Marianita entró, pero el papá de Maria Gabriela me hacía señas para que me bajara y entrara a la casa. Por señas, yo le daba a entender que no había lugar donde estacionar, que lo haría en otra oportunidad, sin embargo, el fue tan insistente que no me quedó otra opción que estacionar frente a su garaje, bajarme y acompañarlo a su casa.
Nos presentamos y con una gran amabilidad me invitó a sentarme en un sofá que había en el salón principal. Hablamos de nuestros hijos, me preguntó acerca de mi trabajo, comentamos sobre el lugar en el que está ubicada su casa, sitio realmente privilegiado y aunque realmente no recuerdo sobre qué hablábamos en ese momento, me preguntó de repente: ¿Qué es ese hilo rojo que usas en el cuello? Recordé cuando el Dr. Ortega me había hecho la misma pregunta un tiempo atrás. Ya con un poco menos de vergüenza, le conté como el Lama me lo había colocado durante la ceremonia del Refugio. Acto seguido me preguntó: ¿¿tú meditas?? La pregunta en principio me sonó fuera de contexto y de lo que veníamos conversando. Seis meses antes, incluso me habría parecido una locura. Me quedé callado por unos segundos y le contesté: bueno, desde hace unos meses he estado asistiendo a dos grupos, uno de budismo tibetano y otro de Sai Baba. En ambos, en alguna parte del proceso, se supone que meditamos. En el primer caso se repiten unos cánticos y unas palabras en idioma sánscrito o tibetano y en el grupo de Sai Baba nos concentramos en la llama de una vela y tratamos de expandir esa luz, hacerla cada vez mas grande partiendo desde nuestro corazón e iluminando el cuerpo, el salón, la ciudad, el país y así sucesivamente.
Inmediatamente me dijo, yo doy clases de Meditación Zen, y este lunes inicio un grupo de enseñanza del Zen que dura dos meses. Nos reunimos los lunes, miércoles y viernes a las 7 de la noche por dos meses. Ese curso lo llamo Introducción a la Meditación Zen. Los invito a ti y a tu esposa para que hagan el curso, además no les cobrar nada por ser los papás de Marianita.
Le agradecí la invitación y le dije que hablaría con María Eugenia, pero que seguramente el lunes estaríamos en el lugar indicado para iniciarnos. Nos despedimos y eso marcó el final de nuestro primer encuentro. Desde entonces hasta ahora no hemos perdido nunca ese contacto.

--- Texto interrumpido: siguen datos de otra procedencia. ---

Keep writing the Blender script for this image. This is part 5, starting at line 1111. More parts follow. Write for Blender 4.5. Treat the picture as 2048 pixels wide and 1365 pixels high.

Salí de allí con una mezcla de sensaciones. Por una parte, entusiasmado con esta nueva experiencia, en ese mundo que apenas había comenzado a mostrarse meses antes a través del Lama Ole y luego continuado gracias a la introducción que me hizo Daniel al grupo de Sai Baba. Por otra parte, mis creencias y paradigmas parecían aflorar y me preguntaba si esta nueva experiencia no sería todavía más profunda y comprometedora, ¿¿no me estaría metiendo en aguas muy profundas?? Esa palabra Meditación tenía una especie de toque esotérico que chocaba contra lo que todavía existía en mi por mi educación religiosa.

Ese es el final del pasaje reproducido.